▶ EXERCISE DETAILS
Write out all lines holding the word "scene".

▶ MATERIAL PROVIDED
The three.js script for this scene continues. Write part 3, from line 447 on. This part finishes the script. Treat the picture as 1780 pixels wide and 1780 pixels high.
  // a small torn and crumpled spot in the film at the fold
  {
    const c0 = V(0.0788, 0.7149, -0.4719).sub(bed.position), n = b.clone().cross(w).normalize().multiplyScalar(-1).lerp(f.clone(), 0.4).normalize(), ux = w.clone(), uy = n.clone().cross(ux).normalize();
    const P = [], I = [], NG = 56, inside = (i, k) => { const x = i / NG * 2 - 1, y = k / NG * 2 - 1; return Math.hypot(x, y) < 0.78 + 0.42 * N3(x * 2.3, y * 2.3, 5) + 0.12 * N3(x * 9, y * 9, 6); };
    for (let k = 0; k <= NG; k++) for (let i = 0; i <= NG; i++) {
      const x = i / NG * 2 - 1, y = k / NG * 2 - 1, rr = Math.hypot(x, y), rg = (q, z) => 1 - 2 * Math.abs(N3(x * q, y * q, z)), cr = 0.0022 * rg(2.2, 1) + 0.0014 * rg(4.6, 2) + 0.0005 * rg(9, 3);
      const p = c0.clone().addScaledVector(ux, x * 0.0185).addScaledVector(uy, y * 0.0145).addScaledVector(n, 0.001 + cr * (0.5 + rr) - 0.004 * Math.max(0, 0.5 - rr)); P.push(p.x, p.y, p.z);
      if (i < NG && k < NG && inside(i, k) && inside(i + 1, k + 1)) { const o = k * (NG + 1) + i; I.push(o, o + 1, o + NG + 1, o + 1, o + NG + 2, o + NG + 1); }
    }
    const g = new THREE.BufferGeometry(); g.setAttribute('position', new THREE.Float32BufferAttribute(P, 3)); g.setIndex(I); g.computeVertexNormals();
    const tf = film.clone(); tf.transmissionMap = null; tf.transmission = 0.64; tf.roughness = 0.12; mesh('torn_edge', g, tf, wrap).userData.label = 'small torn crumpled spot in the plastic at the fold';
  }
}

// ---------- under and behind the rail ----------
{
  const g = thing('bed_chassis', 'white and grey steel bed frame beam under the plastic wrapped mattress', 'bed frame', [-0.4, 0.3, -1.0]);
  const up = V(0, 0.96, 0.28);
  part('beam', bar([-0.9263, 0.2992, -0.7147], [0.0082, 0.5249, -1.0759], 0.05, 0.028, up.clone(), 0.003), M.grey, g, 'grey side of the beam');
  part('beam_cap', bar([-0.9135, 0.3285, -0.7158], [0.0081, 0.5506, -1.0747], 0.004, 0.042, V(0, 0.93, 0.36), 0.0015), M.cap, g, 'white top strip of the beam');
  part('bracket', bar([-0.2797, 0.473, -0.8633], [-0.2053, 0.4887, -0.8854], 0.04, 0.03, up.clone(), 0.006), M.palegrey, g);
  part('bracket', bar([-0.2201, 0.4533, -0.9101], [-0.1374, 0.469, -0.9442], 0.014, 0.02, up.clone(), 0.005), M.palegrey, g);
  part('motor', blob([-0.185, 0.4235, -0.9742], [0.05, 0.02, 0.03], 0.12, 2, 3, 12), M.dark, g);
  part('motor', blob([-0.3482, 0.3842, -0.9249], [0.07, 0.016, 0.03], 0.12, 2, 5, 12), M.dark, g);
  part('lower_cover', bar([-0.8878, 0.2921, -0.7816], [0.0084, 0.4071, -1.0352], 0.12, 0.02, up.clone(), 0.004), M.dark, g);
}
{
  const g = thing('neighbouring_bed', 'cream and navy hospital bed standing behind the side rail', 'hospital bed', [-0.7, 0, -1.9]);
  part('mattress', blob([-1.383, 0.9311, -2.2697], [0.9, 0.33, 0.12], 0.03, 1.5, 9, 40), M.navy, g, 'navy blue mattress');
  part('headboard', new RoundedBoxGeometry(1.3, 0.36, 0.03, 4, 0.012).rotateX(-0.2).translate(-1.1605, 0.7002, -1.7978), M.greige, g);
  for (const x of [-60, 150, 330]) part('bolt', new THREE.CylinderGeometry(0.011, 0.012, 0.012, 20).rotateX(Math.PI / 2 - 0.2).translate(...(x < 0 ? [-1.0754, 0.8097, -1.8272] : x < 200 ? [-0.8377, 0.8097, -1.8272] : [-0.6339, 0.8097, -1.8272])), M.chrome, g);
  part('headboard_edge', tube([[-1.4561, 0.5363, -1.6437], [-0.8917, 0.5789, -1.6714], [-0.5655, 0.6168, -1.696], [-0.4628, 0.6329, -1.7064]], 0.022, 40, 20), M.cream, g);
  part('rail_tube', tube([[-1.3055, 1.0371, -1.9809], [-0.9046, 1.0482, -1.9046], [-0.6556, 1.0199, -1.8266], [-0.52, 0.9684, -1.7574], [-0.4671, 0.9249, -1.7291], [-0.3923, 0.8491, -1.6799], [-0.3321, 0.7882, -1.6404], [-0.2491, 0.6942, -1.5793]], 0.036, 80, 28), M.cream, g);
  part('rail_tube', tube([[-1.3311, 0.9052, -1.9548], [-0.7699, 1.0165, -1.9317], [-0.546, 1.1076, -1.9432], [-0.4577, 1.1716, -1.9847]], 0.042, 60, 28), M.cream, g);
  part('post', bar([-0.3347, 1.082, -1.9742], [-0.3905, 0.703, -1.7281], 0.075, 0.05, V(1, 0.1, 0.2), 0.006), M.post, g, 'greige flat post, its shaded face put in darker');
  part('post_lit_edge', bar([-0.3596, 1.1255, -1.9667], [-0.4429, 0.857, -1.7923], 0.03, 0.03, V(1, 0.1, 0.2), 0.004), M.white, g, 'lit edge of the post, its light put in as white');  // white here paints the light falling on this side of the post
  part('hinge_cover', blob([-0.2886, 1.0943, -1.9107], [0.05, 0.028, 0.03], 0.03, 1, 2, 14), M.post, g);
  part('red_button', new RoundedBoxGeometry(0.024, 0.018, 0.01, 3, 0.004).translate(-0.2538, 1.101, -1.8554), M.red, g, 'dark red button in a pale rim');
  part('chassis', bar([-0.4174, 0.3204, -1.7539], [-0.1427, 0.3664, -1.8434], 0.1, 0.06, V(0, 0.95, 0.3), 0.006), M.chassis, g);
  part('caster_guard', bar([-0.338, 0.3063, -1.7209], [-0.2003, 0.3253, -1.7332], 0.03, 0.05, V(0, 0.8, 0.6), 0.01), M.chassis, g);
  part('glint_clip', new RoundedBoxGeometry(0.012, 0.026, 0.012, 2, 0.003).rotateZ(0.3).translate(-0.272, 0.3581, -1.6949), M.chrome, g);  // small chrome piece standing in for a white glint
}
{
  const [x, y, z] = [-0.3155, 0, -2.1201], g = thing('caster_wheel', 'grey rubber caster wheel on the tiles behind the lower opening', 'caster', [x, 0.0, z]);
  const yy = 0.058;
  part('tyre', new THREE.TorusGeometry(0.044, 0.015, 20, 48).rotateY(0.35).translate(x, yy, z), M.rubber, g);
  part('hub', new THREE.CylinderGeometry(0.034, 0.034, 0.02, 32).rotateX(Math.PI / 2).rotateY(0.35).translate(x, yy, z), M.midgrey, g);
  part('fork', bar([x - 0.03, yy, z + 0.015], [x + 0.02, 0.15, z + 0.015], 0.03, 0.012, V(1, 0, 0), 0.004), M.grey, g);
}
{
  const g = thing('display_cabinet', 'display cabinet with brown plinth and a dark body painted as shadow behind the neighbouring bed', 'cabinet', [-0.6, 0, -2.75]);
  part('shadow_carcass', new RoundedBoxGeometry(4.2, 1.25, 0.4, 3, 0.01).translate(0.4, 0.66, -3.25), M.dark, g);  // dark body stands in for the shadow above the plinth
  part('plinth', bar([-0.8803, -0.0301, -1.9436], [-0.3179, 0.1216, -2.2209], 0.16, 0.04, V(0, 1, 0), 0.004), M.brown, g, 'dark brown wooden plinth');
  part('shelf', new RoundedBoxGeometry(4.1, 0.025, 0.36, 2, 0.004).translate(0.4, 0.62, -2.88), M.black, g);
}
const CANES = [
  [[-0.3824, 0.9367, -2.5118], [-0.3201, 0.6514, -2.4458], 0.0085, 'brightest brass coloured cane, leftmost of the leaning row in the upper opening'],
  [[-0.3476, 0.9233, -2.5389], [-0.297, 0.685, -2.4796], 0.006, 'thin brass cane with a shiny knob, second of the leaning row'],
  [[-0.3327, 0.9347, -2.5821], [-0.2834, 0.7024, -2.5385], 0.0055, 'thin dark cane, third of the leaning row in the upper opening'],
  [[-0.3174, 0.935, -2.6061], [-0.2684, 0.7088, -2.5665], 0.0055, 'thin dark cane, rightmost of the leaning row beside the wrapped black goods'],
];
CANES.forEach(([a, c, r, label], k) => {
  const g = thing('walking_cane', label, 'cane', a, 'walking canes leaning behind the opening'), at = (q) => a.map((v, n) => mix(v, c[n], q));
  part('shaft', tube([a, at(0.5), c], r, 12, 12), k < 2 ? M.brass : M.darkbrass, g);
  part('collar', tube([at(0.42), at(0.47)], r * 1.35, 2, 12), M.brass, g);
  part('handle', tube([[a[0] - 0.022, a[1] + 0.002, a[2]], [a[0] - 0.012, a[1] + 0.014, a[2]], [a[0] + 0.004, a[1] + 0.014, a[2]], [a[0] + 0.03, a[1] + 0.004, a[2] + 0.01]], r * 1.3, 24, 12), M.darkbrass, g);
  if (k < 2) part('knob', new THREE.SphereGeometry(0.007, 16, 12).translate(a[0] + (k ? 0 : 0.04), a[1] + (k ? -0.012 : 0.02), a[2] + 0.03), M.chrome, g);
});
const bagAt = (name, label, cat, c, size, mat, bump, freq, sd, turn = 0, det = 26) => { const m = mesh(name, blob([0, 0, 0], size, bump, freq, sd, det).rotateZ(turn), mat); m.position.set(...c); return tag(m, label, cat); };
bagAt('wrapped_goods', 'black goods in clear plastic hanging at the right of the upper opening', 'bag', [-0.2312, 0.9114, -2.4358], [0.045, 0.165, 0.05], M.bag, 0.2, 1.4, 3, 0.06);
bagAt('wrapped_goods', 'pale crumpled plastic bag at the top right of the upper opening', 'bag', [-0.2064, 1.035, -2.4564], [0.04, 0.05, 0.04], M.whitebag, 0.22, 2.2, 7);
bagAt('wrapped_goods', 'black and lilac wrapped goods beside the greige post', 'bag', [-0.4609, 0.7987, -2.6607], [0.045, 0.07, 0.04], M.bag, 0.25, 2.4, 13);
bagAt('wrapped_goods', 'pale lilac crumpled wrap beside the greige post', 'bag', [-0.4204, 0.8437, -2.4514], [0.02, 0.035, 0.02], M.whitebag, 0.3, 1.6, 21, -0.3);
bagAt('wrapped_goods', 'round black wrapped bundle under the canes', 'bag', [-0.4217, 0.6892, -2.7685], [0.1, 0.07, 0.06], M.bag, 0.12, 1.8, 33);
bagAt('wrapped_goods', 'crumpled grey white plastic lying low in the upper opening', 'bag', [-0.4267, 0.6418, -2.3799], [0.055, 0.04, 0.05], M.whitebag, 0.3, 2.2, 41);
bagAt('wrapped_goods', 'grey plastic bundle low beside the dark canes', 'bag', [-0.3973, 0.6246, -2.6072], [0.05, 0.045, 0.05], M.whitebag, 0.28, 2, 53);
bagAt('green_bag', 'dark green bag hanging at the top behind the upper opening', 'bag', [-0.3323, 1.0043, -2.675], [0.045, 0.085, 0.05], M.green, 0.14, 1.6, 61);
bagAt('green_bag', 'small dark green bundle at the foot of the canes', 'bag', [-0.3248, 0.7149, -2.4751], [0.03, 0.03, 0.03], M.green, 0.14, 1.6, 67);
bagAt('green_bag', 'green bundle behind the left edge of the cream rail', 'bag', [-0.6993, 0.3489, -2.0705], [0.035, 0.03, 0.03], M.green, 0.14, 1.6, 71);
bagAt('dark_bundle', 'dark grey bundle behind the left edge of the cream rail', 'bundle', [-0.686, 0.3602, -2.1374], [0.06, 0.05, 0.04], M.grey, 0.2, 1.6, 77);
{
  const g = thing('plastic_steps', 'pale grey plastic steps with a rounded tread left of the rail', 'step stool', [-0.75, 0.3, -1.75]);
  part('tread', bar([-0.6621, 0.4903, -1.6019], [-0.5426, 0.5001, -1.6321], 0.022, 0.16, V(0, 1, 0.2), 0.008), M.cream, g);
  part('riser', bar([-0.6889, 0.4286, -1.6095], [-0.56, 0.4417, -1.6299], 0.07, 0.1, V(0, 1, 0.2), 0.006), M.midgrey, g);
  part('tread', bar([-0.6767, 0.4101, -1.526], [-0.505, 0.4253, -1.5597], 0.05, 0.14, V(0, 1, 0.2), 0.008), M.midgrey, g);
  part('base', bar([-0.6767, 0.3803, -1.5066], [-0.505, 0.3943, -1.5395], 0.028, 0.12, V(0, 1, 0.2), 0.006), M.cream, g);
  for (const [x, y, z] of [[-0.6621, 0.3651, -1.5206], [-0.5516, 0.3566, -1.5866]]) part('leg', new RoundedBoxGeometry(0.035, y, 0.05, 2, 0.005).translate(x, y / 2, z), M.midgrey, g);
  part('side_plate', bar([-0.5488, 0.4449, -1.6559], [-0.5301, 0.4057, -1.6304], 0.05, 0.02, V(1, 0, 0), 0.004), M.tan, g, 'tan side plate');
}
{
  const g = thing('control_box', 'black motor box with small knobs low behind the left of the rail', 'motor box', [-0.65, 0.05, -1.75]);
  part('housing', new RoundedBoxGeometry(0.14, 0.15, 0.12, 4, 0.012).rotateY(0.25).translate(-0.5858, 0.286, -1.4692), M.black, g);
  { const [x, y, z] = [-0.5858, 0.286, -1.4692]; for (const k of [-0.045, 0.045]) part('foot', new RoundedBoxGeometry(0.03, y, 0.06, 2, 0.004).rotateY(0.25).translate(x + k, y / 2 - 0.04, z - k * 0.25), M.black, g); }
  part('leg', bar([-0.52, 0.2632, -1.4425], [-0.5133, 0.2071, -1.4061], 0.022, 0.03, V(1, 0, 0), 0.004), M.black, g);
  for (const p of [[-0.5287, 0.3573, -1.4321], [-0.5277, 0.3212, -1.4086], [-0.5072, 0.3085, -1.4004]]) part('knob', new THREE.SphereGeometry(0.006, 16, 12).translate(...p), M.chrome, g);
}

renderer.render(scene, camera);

▶ SOLUTION FOR THIS PROBLEM
The three.js script for this scene continues. Write part 3, from line 447 on. This part finishes the script. Treat the picture as 1780 pixels wide and 1780 pixels high.
renderer.render(scene, camera);